A Pedro Machado da Cunha tirou mesmo o tapete: “Que papel terá, no âmbito da estrutura curricular dos cursos e da própria avaliação dos alunos, designadamente em relação aos exames, quem, tendo sido diretor geral da Educação por nomeação do anterior ministro, João Costa, integra a equipa ministerial de um governo que foi muito crítico em relação a esses aspetos e pretende alterá-los profundamente?

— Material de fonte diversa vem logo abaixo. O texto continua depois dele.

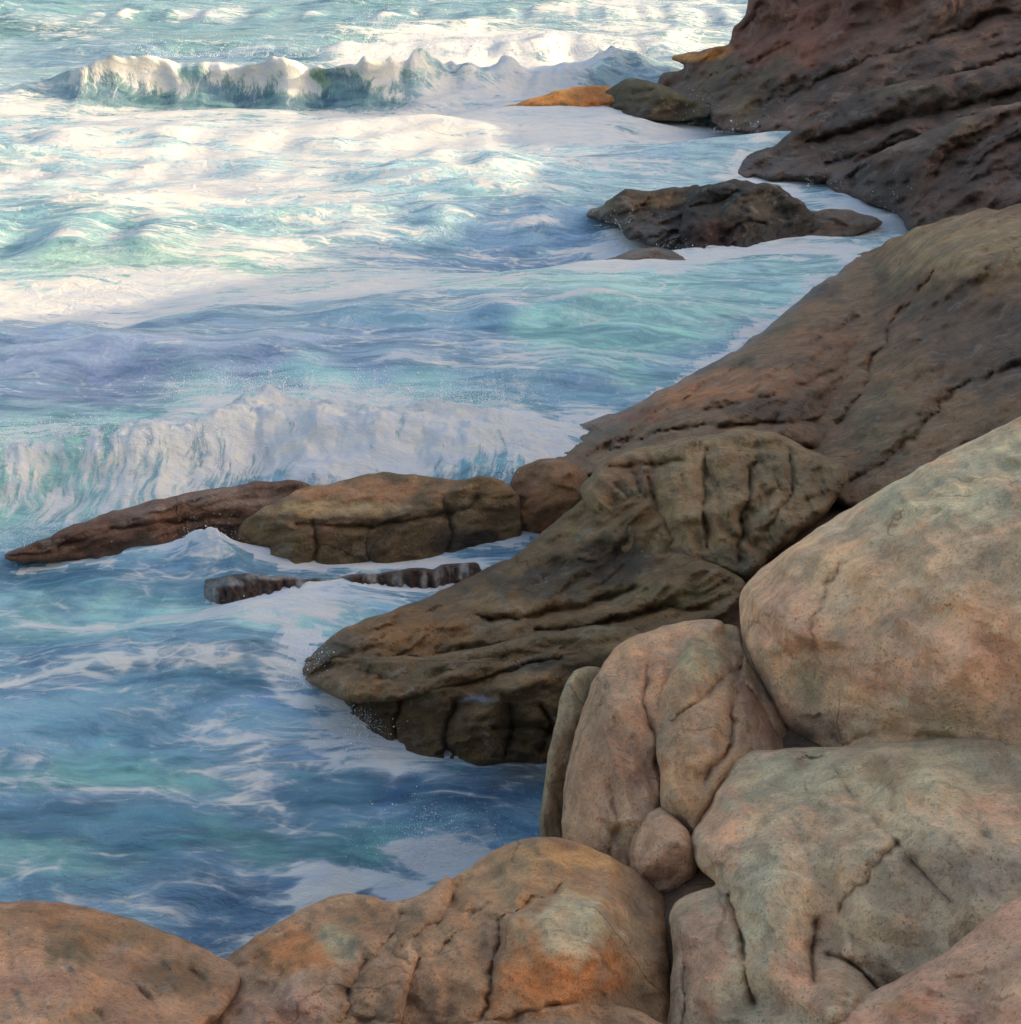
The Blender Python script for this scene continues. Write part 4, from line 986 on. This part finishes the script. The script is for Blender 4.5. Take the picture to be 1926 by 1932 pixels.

Sobre o ministro Fernando Alexandre questionou: “Como defenderá a valorização salarial e das carreiras, tornando atrativa a profissão para os jovens, um ministro que, nos anos da troika, defendeu cortes permanentes em rendimentos, como caminho para aumentar as poupanças?
A maior estrutura sindical do país anunciou já que não dá a Fernando Alexandre o estado de graça tradicionalmente concedido aos governantes em início de mandato. Porque, justifica, os principais elementos da equipa “têm defendido posições que não permitem aquele estado (de graça) ou tal benefício (da dúvida) sobre como se posicionam em relação aos professores e à sua luta em defesa da profissão e da Escola Pública”.
Nem o facto de a AD (Aliança Democrática) se ter comprometido a descongelar os seis anos, seis meses e 23 dias de tempo de serviço que os docentes e os sindicatos lutam há anos para conseguir, é suficiente para aliviar tensões. A coligação que junta PSD, CDS/PP e PPM, não só calendarizou a recuperação - 20% ao longo de cinco anos -, como se comprometeu a iniciar negociações com os representantes dos professores nos primeiros 60 dias de governação. A Federação liderada por Mário Nogueira entende que “é tempo excessivo, ultrapassando o período previsto para a legislatura” e mantém finca pé na proposta que apresentou ao anterior ministro João Costa: recuperação faseada em três anos, com início ainda em 2024.
"A Educação não irá ter um Ministério, mas uma Secretaria de Estado, com uma equipa de matriz liberal, que não tem a escola pública como prioridade e que, por isso, não deverá trazer as soluções necessárias para a resolução dos problemas", salienta a FENPROF.